> Raw data:

········

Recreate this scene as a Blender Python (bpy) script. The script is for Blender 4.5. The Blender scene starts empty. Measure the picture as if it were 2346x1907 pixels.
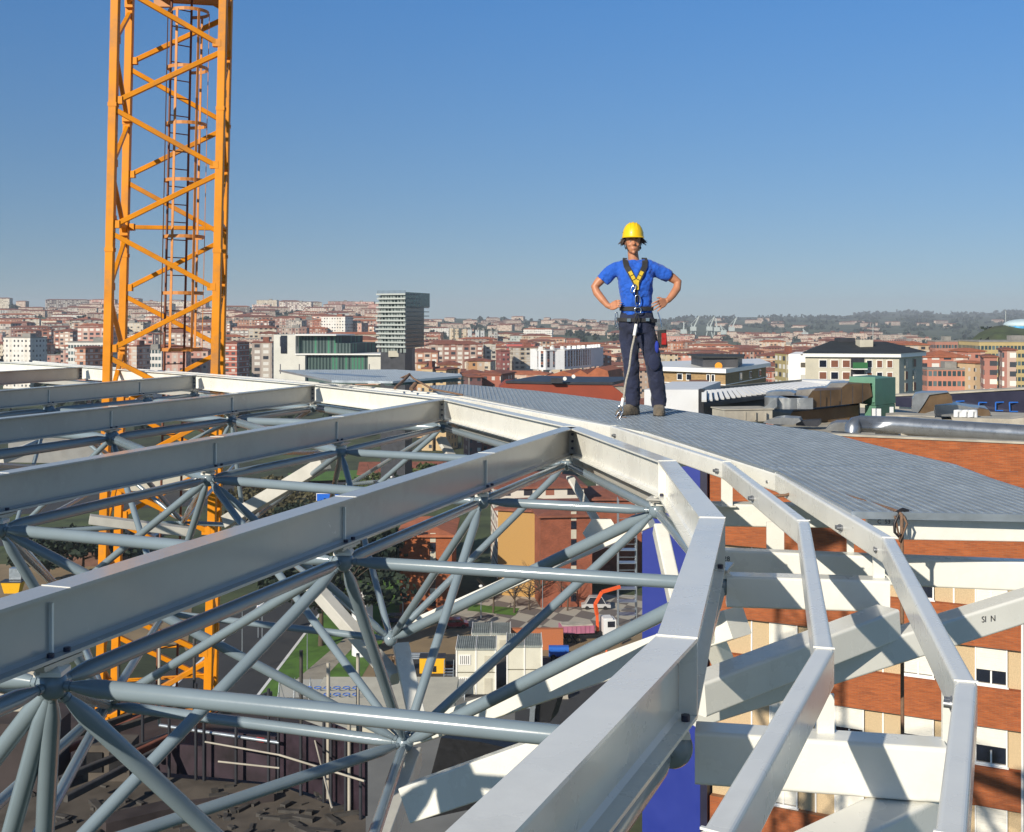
import bpy, bmesh, math, random
from mathutils import Vector, Matrix, Euler
random.seed(7)
R = math.radians
S = bpy.context.scene
COL = S.collection
# ---------------------------------------------------------------- camera, sky, sun, exposure
CZ = 48.0            # camera height over the street
F = 2750.0           # focal length in photo pixels (photo 2346 wide)
CX, YH = 1173.0, 728.0
cam = bpy.data.objects.new("Camera", bpy.data.cameras.new("Camera")); COL.objects.link(cam)
cam.location = (0, 0, CZ); cam.rotation_euler = (R(90), 0, 0)
cam.data.sensor_width = 36.0; cam.data.lens = F / 2346 * 36
cam.data.shift_y = -(953.5 - YH) / 2346
cam.data.clip_start = 0.05; cam.data.clip_end = 60000
S.camera = cam
SUN_EL, SUN_AZ = 25.0, 215.0          # azimuth: compass bearing of the sun, camera looks to 0
world = bpy.data.worlds.new("World"); S.world = world; world.use_nodes = True
nt = world.node_tree; bg = nt.nodes["Background"]
sky = nt.nodes.new("ShaderNodeTexSky"); sky.sky_type = 'NISHITA'; sky.sun_disc = False
sky.sun_elevation = R(SUN_EL); sky.sun_rotation = R(SUN_AZ)
sky.altitude = 0; sky.air_density = 1.0; sky.dust_density = 0.0; sky.ozone_density = 4.5
tcw = nt.nodes.new("ShaderNodeTexCoord"); sx = nt.nodes.new("ShaderNodeSeparateXYZ"); cbx = nt.nodes.new("ShaderNodeCombineXYZ")
mr = nt.nodes.new("ShaderNodeMapRange"); mr.inputs[1].default_value = 0.0; mr.inputs[2].default_value = 1.0; mr.inputs[3].default_value = .07; mr.inputs[4].default_value = 1.0
nt.links.new(tcw.outputs['Generated'], sx.inputs[0]); nt.links.new(sx.outputs[2], mr.inputs[0]); nt.links.new(sx.outputs[0], cbx.inputs[0]); nt.links.new(sx.outputs[1], cbx.inputs[1])
nt.links.new(mr.outputs[0], cbx.inputs[2]); nt.links.new(cbx.outputs[0], sky.inputs[0])
cr = nt.nodes.new("ShaderNodeValToRGB"); els = cr.color_ramp.elements          # sky colour graded by elevation: muted low down, bluer above
for _ in range(3): els.new(.5)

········

> What the task asks:
Give the data above again in full and unchanged, skipping the pictures.

> Complete response:
Recreate this scene as a Blender Python (bpy) script. The script is for Blender 4.5. The Blender scene starts empty. Measure the picture as if it were 2346x1907 pixels.
import bpy, bmesh, math, random
from mathutils import Vector, Matrix, Euler
random.seed(7)
R = math.radians
S = bpy.context.scene
COL = S.collection
# ---------------------------------------------------------------- camera, sky, sun, exposure
CZ = 48.0            # camera height over the street
F = 2750.0           # focal length in photo pixels (photo 2346 wide)
CX, YH = 1173.0, 728.0
cam = bpy.data.objects.new("Camera", bpy.data.cameras.new("Camera")); COL.objects.link(cam)
cam.location = (0, 0, CZ); cam.rotation_euler = (R(90), 0, 0)
cam.data.sensor_width = 36.0; cam.data.lens = F / 2346 * 36
cam.data.shift_y = -(953.5 - YH) / 2346
cam.data.clip_start = 0.05; cam.data.clip_end = 60000
S.camera = cam
SUN_EL, SUN_AZ = 25.0, 215.0          # azimuth: compass bearing of the sun, camera looks to 0
world = bpy.data.worlds.new("World"); S.world = world; world.use_nodes = True
nt = world.node_tree; bg = nt.nodes["Background"]
sky = nt.nodes.new("ShaderNodeTexSky"); sky.sky_type = 'NISHITA'; sky.sun_disc = False
sky.sun_elevation = R(SUN_EL); sky.sun_rotation = R(SUN_AZ)
sky.altitude = 0; sky.air_density = 1.0; sky.dust_density = 0.0; sky.ozone_density = 4.5
tcw = nt.nodes.new("ShaderNodeTexCoord"); sx = nt.nodes.new("ShaderNodeSeparateXYZ"); cbx = nt.nodes.new("ShaderNodeCombineXYZ")
mr = nt.nodes.new("ShaderNodeMapRange"); mr.inputs[1].default_value = 0.0; mr.inputs[2].default_value = 1.0; mr.inputs[3].default_value = .07; mr.inputs[4].default_value = 1.0
nt.links.new(tcw.outputs['Generated'], sx.inputs[0]); nt.links.new(sx.outputs[2], mr.inputs[0]); nt.links.new(sx.outputs[0], cbx.inputs[0]); nt.links.new(sx.outputs[1], cbx.inputs[1])
nt.links.new(mr.outputs[0], cbx.inputs[2]); nt.links.new(cbx.outputs[0], sky.inputs[0])
cr = nt.nodes.new("ShaderNodeValToRGB"); els = cr.color_ramp.elements          # sky colour graded by elevation: muted low down, bluer above
for _ in range(3): els.new(.5)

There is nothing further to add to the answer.